Batılı güçlerin Myanmar’ı
uluslararası arenada etkisizleştirme ve yaptırım çabalarına karşın Myanmar’da
değişim maalesef gerçekleşmemiştir.
2010 yılında yaşanan ve
yarı sivil yönetime adım olarak değerlendirilen seçimlerin ve ardından gelen Thein
Sein hükümetinin ortaya çıkmasında ise, 21. yüzyıl başlarında ortaya çıkan
şartlarla bağlantılı olduğu ortadadır.
Tüm bu süreçlere
bakıldığında, Batılı ülkelerin Myanmar’da demokratikleşmeden beklentilerinin,
sadece Suu Kyi faktörüyle ilişkilendirildiğini söylemek gerekiyor.
Bugün ise, Myanmar
ordusunun yine darbe teşebbüsünde bulunabilme gücünü kendinde bulabilmesini, sadece
ülke içi güç yapılaşması ile açıklamak mümkün değildir.

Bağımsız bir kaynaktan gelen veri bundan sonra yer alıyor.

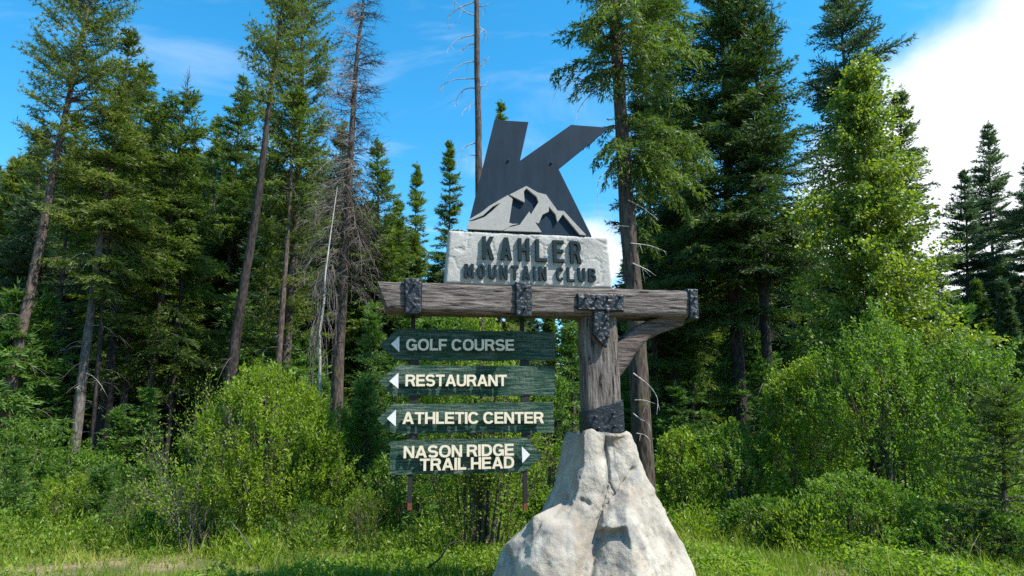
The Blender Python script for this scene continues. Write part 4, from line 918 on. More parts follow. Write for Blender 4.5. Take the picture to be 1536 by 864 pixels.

Aksine, bir yanda Doğu Asya’da
Çin ve Kuzey Kore, öte yandan ASEAN’da Tayland ve Malezya’da yaşananlar ile
dünyanın farklı bölgelerinde bu yüzyıl başında belki de, öngörülmeyen demokrasi
karşıtı gelişmelerin de, adına küreselleşme denilen ve her alanda kendini
gösteren gelişmeler çerçevesinde Myanmar’da
bugünkü durumun ortaya çıkmasında bir ölçüde katkısı olduğunu düşünmek mümkün.